The restore of a Lotus Domino database is a two-part process. The first part of the restore copies database files from the media to the server. The second part of the restore is a recovery process that applies data from the transaction logs to the database to bring it up-to-date.
During a restore of the Lotus Domino database, the existing database is taken offline and deleted, the database is restored, and changed records contained in the backup job are applied to the database.
If the database is unlogged or local, the database is brought back online. If the database is logged and multiple databases are being restored, the database name is added to a list for recovery. During the restore process, Backup Exec assigns a unique name to databases and then before databases are brought online, reassigns the original name. Changing the name during the restore process has no effect on restored databases.
The recovery process begins automatically after the last database is copied to the server. The database is restored to a point in time using transactions from the required transaction logs. Required transaction logs that were backed up and recycled are also included in the recovery process. After the recovery process completes, the Lotus Domino database is brought online.

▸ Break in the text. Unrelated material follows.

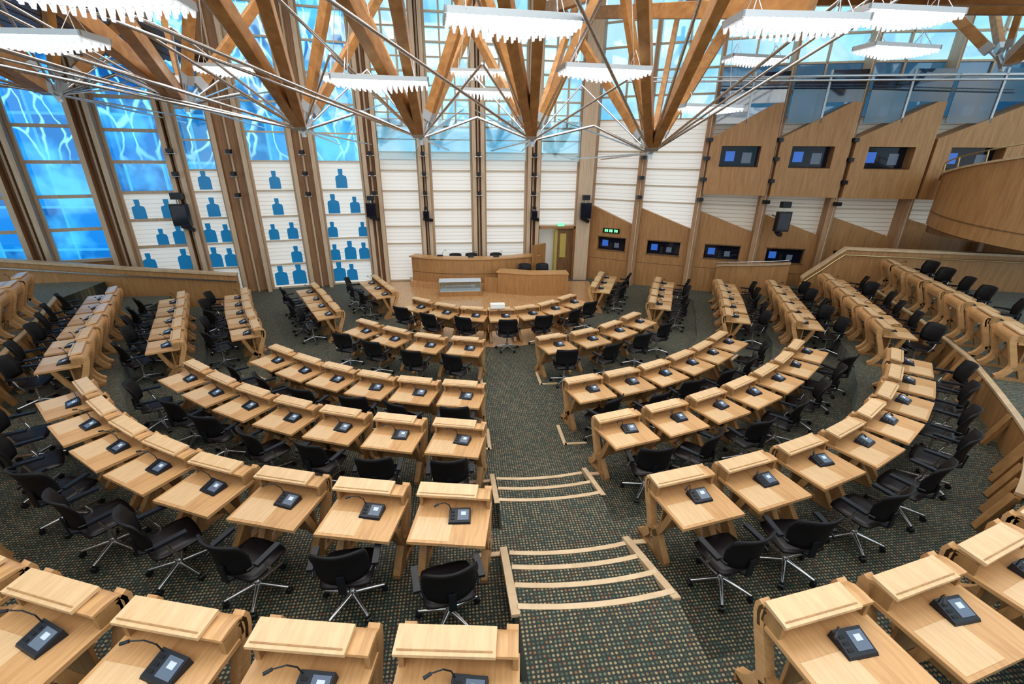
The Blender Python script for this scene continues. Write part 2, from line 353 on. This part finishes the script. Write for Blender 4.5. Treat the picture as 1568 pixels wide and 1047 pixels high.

If you back up your Lotus Domino databases regularly, then restoring the most recent backup set containing the Lotus Domino data is all that is required to restore the most recent backups of your Lotus Domino databases.
Note: |
If circular logging is enabled and both the databases and the Domino transaction log are lost, the database can only be recovered to the point of the last full backup. |
Use the same procedures to restore a server in a Microsoft Cluster Server cluster that you use to restore a server in a non-clustered environment.
When restoring a Lotus Domino database to a MCSC cluster and a failover occurs during the restore operation, active restore jobs are paused for 15 minutes as they wait for existing connections to resolve themselves. If the restore job does not restart before the failover time-out period expires, the job fails. If this occurs, the restore job must be resubmitted.